If there are investigations by the public prosecutor's office in connection with serious incidents or accidents, these are also based on the SUST reports. It is common practice that these are systematically read in order to determine whether there is an urgent suspicion of a crime and whether a criminal investigation is indicated. This procedure of the public prosecutor's office leads to a misappropriation of the SUST reports and, as we will see later, relativizes their validity.

We are dealing with a strange situation. The same state that tries to uncover the causes of incidents and accidents with a special authority, with the declared aim of improving safety, allows these very reports to be misappropriated by using them to clarify the question of guilt. All those involved in the incident and accident are aware of these facts. The incoherent behavior of the state puts them in a serious conflict of goals. They must assume that statements they make during the safety investigation will later be used against them in the criminal prosecution. The conflict of objectives is difficult because, the professionals and experts involved, have the greatest interest in ensuring that the investigation of the causes is successful and that safety can be improved. In view of a possible punishment, however, it is more than understandable if they choose to protect themselves in this conflict of objectives.

It is obvious that the current legal regulations must be reconsidered and adapted in order to put an end to this incoherent action by the state.
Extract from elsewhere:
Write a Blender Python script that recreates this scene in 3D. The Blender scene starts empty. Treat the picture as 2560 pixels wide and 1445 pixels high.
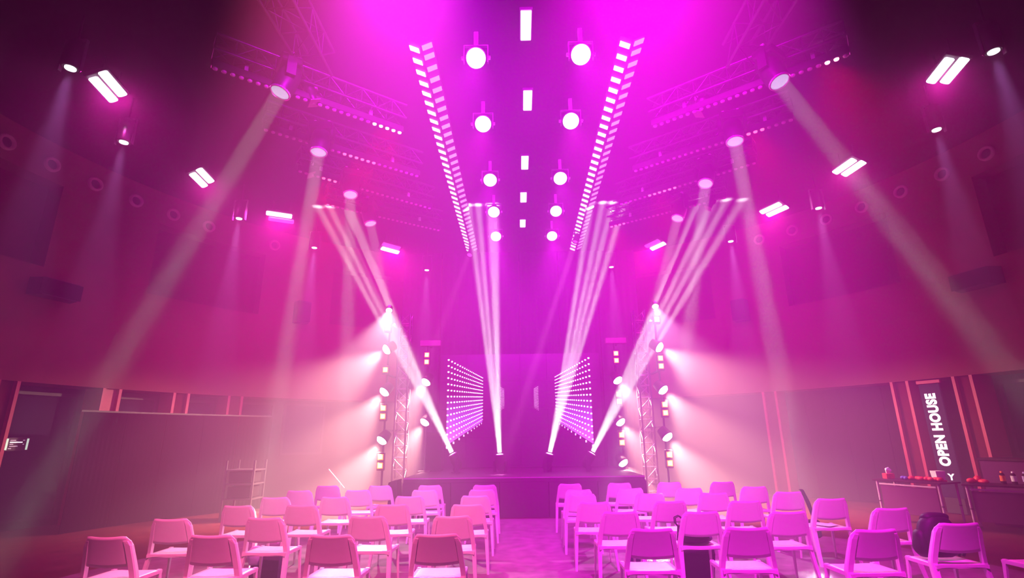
import bpy, math, random
from mathutils import Vector, Matrix
random.seed(7)
R = math.radians
S = bpy.context.scene
COL = S.collection

# ------------------------------------------------------------------ camera
cam_d = bpy.data.cameras.new('camera'); cam = bpy.data.objects.new('camera', cam_d); COL.objects.link(cam)
cam_d.sensor_width = 36.0; cam_d.lens = 36.0*1296.0/2560.0; cam_d.clip_end = 100
_p, _y, _r = R(16.0), R(0.66), R(-0.7)
_f = Vector((-math.sin(_y)*math.cos(_p), math.cos(_y)*math.cos(_p), math.sin(_p)))
_rt = _f.cross(Vector((0,0,1))).normalized(); _up = _rt.cross(_f)
_r2 = _rt*math.cos(_r)+_up*math.sin(_r); _u2 = _r2.cross(_f)
cam.matrix_world = Matrix(((_r2.x,_u2.x,-_f.x,0),(_r2.y,_u2.y,-_f.y,0),(_r2.z,_u2.z,-_f.z,1.6),(0,0,0,1)))
S.camera = cam

# ------------------------------------------------------------------ world: dark hall filled with stage haze
W = bpy.data.worlds.new('world'); S.world = W; W.use_nodes = True
nt = W.node_tree; nt.nodes.clear()
wo = nt.nodes.new('ShaderNodeOutputWorld'); bg = nt.nodes.new('ShaderNodeBackground')
bg.inputs[0].default_value = (0.02,0.0,0.02,1); bg.inputs[1].default_value = 0.02
vs = nt.nodes.new('ShaderNodeVolumeScatter'); vs.inputs['Color'].default_value = (1.0,0.84,0.96,1)
HAZE = 0.058
vs.inputs['Density'].default_value = HAZE; vs.inputs['Anisotropy'].default_value = 0.15
nt.links.new(bg.outputs[0], wo.inputs['Surface']); nt.links.new(vs.outputs[0], wo.inputs['Volume'])
S.view_settings.view_transform = 'Standard'; S.view_settings.look = 'None'
S.view_settings.gamma = 1.0; S.view_settings.use_curve_mapping = False
S.view_settings.exposure = 0.0
cy = S.cycles
cy.use_denoising = True; cy.volume_bounces = 0; cy.max_bounces = 4; cy.diffuse_bounces = 2
cy.glossy_bounces = 2; cy.transmission_bounces = 2; cy.caustics_reflective = False; cy.caustics_refractive = False
cy.sample_clamp_indirect = 4.0; cy.sample_clamp_direct = 0.0

# ------------------------------------------------------------------ light helpers and light levels
def look(d):
    return Vector(d).normalized().to_track_quat('-Z', 'Y')
def spot(name, loc, d, col, w, ang, blend=0.3, rad=0.05, parent=None):
    l = bpy.data.lights.new(name, 'SPOT'); l.energy = w; l.color = col; l.spot_size = R(ang); l.spot_blend = blend
    l.shadow_soft_size = rad
    o = bpy.data.objects.new(name, l); COL.objects.link(o); o.location = loc
    o.rotation_mode = 'QUATERNION'; o.rotation_quaternion = look(d)
    if parent: o.parent = parent; o.location = Vector(loc)-parent.location
    return o
def area(name, loc, d, col, w, sx, sy=None, spread=180, parent=None, disk=False):
    l = bpy.data.lights.new(name, 'AREA'); l.energy = w; l.color = col; l.spread = R(spread)
    if disk: l.shape = 'DISK'; l.size = sx
    else:
        l.shape = 'RECTANGLE'; l.size = sx; l.size_y = sy or sx
    o = bpy.data.objects.new(name, l); COL.objects.link(o); o.location = loc
    o.rotation_mode = 'QUATERNION'; o.rotation_quaternion = look(d)
    if parent: o.parent = parent; o.location = Vector(loc)-parent.location
    return o
MAG = (1.0, 0.005, 0.9)
VIO = (0.75, 0.02, 1.0)
PNK = (1.0, 0.12, 0.55)
WARM = (1.0, 0.52, 0.42)
BEAM = (0.92, 1.0, 0.86)
LAV = (0.75, 0.30, 1.0)
RED = (1.0, 0.0, 0.06)
P_PANEL = 55; P_PAR = 620; P_HOUSE = 2000; P_HEAD = 5.0; P_FLOOR = 20; P_WASH = 3900; P_RED = 19
P_FRONT_L = 9200; P_FRONT_R = 9500; P_CEIL = 760; P_TOP = 3200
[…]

Proposals for amendments to this effect are on the table in Bern. Parliament and the government are called upon to deal with them. The safety of the public will be grateful to them for doing so.

Self-accusation

In aviation, the state imposes a reporting obligation on key personnel. Safety-relevant incidents of which they are aware must be reported to the supervisory authorities. In this way, the state aims to improve safety by allowing lessons to be learned from mistakes. Now there are cases in which incidents that became known as a result of such reports led to a criminal investigation and in which the reporting person was ultimately punished. In this example, the state is also acting inconsistently. Its regulations may force key individuals who are required to report to self-accuse. This is an untenable situation in a country governed by the rule of law. Moreover, the state does not know what is more important for it. The increase in safety, which it is trying to achieve with the reporting obligation, or the legally correct application of the criminal law, which it is trying to implement with the criminal investigation. Since he never gets into the situation of having to make this weighing of interests in a concrete case within the framework of the valid procedures and has also not commissioned anyone to make this weighing, it takes place unsystematically and erratically and is left to chance. It is thus not clear whether the state is at all interested in this weighing of interests. This raises the legitimate question of what passengers who represent the public here and who would be in the know about these circumstances would say.
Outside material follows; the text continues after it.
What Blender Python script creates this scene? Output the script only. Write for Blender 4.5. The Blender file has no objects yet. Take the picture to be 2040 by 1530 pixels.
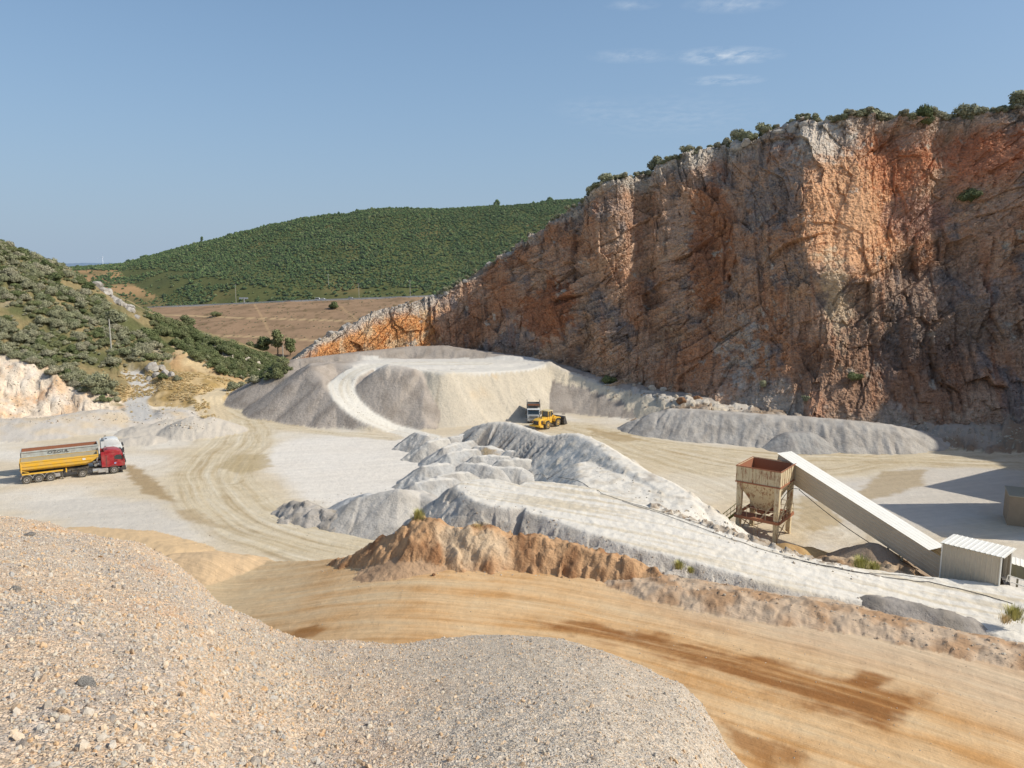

The missing legal procedure

It is undisputedly sensible that serious incidents and accidents are investigated with a view to improving safety as well as legally clarifying the question of guilt. What is missing, however, and what the current legal regulations do not allow. A procedure that would make it possible at an early stage of the investigations to clarify in an interdisciplinary manner whether, in the case at hand, the assumption of responsibility and thus possible punishment or learning and thus improving safety is more meaningful for society. For such a clarification, the involvement of technical experts from both camps is of particular importance. These expert panels would be mandated by the state to ensure a balance between learning and punishment, between taking responsibility and safety.
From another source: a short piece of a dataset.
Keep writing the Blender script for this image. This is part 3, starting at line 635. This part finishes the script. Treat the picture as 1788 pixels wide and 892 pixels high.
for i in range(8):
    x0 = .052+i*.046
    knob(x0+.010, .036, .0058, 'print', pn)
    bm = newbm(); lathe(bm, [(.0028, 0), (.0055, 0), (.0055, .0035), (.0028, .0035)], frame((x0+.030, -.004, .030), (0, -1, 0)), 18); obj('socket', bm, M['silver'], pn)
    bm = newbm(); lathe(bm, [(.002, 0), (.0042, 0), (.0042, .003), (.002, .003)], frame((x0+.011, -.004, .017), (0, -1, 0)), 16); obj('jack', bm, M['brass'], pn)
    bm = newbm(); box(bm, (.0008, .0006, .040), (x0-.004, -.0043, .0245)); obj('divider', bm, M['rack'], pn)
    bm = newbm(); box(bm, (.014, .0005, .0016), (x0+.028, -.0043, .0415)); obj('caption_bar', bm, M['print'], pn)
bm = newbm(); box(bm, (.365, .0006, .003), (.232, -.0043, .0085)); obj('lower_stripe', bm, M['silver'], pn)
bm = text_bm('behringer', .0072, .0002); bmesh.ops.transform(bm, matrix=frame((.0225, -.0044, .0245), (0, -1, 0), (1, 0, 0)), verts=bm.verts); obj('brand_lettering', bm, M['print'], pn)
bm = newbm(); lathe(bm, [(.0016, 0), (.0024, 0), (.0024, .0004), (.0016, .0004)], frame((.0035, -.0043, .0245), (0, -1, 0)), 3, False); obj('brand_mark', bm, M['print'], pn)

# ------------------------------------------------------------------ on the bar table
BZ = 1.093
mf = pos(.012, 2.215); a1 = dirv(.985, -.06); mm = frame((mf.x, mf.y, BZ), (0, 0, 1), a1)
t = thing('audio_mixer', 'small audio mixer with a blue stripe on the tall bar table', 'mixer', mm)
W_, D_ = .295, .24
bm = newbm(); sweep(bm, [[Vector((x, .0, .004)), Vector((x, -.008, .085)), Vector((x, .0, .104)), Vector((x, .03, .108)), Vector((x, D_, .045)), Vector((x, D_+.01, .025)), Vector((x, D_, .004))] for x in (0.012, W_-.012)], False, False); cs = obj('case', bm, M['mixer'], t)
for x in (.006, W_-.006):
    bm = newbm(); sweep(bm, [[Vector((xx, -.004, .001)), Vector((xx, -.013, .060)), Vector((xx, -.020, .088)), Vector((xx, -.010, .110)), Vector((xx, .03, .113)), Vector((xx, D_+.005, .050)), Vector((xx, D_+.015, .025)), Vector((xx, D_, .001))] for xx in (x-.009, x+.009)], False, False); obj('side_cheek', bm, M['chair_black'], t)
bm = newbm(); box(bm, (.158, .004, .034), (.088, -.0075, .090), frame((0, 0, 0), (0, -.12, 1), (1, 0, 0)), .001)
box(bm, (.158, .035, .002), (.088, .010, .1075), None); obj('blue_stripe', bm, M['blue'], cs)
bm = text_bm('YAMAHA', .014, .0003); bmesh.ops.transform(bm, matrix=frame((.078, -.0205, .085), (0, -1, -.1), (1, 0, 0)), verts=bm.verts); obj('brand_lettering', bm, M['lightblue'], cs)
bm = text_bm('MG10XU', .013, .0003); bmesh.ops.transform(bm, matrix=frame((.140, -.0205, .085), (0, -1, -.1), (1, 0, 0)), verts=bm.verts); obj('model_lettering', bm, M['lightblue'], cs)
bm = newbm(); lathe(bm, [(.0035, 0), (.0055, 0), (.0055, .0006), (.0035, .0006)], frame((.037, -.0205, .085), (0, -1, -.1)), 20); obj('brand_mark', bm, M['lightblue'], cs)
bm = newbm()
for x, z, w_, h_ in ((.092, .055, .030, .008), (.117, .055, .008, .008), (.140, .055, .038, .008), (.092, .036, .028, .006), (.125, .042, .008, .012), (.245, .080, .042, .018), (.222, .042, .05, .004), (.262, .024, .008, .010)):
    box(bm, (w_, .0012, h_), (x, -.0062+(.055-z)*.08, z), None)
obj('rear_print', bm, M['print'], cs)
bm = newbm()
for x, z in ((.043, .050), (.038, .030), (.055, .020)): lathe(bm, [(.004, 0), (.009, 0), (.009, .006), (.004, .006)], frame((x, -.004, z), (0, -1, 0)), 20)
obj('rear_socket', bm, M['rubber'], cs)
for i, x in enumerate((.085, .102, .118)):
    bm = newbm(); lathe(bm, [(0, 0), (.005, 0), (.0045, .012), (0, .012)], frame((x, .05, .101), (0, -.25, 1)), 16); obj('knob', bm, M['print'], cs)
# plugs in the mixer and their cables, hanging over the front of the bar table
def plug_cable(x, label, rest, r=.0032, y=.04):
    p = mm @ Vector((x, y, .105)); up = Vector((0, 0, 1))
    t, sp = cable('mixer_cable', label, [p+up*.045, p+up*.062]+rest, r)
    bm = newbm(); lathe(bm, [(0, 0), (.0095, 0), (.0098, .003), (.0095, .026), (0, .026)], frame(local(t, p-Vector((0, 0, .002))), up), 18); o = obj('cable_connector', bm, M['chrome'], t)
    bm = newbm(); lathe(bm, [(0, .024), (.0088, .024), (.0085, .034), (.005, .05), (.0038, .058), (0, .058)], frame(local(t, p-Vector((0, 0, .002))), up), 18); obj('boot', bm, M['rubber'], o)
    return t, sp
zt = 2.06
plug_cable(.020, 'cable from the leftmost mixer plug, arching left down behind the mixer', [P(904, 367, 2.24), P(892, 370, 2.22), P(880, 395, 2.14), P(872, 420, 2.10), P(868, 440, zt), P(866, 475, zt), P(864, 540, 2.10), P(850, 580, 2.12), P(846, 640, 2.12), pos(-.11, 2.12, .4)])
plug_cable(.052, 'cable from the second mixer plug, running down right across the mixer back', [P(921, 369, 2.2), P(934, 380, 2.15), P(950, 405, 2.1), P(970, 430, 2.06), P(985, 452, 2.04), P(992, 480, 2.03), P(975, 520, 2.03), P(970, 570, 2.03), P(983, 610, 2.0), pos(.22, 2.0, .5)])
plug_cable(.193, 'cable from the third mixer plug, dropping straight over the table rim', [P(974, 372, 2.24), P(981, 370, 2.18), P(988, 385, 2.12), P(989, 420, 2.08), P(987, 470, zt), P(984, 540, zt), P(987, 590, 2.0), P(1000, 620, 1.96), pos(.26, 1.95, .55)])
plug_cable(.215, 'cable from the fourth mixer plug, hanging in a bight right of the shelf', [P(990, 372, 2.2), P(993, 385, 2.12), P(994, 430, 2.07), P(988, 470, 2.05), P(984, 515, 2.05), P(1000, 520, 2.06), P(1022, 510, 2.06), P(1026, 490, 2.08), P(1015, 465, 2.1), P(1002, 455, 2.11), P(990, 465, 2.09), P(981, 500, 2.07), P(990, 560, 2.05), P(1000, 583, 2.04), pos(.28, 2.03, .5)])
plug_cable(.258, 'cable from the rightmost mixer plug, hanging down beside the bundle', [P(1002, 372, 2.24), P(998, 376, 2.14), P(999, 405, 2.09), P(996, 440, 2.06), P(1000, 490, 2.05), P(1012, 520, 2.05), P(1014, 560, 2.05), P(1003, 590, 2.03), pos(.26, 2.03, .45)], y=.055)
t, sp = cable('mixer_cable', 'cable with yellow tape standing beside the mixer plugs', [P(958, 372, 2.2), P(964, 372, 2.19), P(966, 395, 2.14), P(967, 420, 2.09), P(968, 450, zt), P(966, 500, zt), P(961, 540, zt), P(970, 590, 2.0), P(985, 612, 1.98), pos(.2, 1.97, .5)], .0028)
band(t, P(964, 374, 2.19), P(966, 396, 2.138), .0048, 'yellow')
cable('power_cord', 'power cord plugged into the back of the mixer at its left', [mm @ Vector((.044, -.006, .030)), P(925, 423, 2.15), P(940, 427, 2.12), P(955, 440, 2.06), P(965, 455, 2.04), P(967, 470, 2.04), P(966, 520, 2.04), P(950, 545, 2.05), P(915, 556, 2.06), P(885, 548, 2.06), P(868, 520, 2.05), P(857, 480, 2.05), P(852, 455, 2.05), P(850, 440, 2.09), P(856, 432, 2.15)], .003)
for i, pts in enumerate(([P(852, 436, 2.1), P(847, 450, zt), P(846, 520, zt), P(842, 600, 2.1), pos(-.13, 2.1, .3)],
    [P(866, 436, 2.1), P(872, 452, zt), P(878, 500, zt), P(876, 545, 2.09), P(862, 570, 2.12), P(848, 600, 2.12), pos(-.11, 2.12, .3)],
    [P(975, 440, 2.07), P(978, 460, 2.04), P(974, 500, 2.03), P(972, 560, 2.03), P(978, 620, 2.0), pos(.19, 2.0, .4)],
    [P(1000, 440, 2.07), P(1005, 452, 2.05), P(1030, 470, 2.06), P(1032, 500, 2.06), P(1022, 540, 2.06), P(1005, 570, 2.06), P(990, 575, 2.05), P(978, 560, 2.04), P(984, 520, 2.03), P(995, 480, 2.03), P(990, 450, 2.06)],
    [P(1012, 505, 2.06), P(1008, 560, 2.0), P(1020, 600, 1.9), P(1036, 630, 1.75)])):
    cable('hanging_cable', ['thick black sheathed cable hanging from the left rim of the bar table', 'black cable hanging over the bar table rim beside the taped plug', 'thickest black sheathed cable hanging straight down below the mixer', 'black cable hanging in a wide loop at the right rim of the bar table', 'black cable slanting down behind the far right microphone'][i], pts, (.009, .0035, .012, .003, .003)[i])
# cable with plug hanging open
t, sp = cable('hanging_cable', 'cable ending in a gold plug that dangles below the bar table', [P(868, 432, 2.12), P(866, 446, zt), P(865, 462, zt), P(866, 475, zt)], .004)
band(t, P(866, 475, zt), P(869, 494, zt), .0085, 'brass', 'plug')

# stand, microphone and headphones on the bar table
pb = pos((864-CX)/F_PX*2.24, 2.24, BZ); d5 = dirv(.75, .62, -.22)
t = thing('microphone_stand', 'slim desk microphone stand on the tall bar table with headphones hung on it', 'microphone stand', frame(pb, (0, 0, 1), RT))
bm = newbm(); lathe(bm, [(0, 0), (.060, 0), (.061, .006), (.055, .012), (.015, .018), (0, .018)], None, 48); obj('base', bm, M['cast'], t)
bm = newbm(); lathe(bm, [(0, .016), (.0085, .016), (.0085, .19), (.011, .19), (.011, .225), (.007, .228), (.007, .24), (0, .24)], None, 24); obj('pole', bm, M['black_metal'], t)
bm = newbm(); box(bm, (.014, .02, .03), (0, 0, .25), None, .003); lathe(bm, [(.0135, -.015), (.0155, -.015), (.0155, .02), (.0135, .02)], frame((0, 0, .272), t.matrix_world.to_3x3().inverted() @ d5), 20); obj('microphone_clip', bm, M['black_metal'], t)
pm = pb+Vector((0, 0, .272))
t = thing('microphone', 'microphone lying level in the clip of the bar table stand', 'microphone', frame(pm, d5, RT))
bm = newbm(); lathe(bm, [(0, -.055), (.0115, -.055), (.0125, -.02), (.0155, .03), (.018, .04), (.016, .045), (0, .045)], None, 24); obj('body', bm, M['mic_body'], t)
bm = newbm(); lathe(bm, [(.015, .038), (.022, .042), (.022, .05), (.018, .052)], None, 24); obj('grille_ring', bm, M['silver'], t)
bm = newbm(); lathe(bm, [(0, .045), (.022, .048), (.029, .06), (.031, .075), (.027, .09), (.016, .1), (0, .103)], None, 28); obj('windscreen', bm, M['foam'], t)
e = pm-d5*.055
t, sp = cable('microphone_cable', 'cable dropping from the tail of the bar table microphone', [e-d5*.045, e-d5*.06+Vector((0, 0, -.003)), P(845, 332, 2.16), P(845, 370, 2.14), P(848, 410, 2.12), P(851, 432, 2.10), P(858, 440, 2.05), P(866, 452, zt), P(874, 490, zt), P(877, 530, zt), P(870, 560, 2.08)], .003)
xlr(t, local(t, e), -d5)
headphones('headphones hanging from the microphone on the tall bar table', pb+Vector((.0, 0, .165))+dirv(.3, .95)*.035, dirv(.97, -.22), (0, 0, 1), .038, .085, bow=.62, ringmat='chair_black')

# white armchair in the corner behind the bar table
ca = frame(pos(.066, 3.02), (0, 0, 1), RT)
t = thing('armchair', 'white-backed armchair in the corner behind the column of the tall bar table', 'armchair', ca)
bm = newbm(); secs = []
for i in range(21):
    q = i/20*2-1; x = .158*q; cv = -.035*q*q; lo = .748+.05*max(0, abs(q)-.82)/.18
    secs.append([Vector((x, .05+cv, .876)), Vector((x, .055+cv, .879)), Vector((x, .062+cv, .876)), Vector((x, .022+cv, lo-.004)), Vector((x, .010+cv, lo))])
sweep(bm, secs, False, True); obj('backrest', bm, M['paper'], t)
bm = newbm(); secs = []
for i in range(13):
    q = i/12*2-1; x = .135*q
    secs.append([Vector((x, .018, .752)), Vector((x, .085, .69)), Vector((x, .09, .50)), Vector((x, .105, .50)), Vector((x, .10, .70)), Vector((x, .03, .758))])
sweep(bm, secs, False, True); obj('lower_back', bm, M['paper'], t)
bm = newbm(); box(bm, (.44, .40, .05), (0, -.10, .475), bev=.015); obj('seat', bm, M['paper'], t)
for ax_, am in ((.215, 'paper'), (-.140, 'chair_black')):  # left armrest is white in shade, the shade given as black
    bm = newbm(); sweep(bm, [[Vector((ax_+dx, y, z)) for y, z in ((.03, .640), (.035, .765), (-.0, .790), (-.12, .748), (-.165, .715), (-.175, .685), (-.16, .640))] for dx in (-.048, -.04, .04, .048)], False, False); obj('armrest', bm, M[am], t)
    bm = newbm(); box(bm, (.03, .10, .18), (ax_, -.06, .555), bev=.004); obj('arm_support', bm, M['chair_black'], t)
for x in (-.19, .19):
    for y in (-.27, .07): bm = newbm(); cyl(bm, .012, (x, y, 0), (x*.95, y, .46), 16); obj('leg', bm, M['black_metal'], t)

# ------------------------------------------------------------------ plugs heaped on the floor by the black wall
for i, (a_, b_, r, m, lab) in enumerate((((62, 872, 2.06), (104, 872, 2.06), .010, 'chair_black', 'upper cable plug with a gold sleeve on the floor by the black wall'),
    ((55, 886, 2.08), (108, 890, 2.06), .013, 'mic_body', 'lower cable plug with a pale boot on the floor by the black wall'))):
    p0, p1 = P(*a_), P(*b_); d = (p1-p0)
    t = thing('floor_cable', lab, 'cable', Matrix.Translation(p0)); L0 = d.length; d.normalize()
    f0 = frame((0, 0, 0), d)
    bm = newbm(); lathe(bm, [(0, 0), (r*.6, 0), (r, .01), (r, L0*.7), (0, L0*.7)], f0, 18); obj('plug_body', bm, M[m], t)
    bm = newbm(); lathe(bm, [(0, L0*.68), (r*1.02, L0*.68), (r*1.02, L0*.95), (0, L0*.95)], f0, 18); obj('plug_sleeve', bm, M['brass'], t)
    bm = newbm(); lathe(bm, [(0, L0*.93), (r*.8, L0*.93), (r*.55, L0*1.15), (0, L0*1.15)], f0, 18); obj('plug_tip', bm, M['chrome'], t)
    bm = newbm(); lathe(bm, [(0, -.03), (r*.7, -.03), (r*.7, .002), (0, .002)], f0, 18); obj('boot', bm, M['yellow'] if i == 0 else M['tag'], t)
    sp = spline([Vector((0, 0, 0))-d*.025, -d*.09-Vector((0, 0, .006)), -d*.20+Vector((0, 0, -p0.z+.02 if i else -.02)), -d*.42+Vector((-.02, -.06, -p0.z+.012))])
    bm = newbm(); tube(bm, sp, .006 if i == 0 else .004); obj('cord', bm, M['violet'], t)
It cannot be that we do not negotiate this decision, which is so important for society, in an interdisciplinary way. It cannot be that the proper handling of legal proceedings to resolve the question of guilt per se takes precedence over the public's concern for safety. Today, it is silently accepted and unreflectively assumed that clarifying the question of guilt will improve safety. Underlying this is a problematic mindset that assumes punishment will make frontline experts and workers act more safely. If we were still using this paradigm in schools in the twenty-first century, we would be talking about "black pedagogy." But today we have to live with prosecutors who defend this outdated paradigm in interviews as the morally justified basis for their actions. There they explain that front-line actors, aware that they can be punished for wrongdoing, are more attentive to their actions. According to them, the punishment not only increases attention and concentration, but it provides a sense of wrongdoing and sharpens the mind. Quoted thus verbatim. These statements are coupled with a belief that criminal proceedings have a preventive effect and it is believed that this positively affects safety.

It is difficult to comment on such statements. Ultimately, however, they can only be seen as a crude insinuation to experts whose top priority is to maintain public safety. They suggest that they are formulated from an understanding that does not take into account the circumstances in which work is done on the front lines. And that the complexity of today's systems, with their misalignments and inconsistencies, is not appreciated in any way. It is an expression of a narrowed lens that focuses exclusively on the individual. It is an outdated perspective that does not do justice to today's reality.

Conclusion

If we think that in today's world we can delegate our desire for safety to the front-line actors alone, we are wrong. We need an understanding that encompasses the interactions of people in complex systems. To that end, we need a legally mandated process for dealing with serious incidents and accidents that allows us to keep the individual and the system in mind in that very process. And we need coherent action by the state that prohibits the misappropriation of reports intended solely to improve safety and that abolishes undignified self-reporting.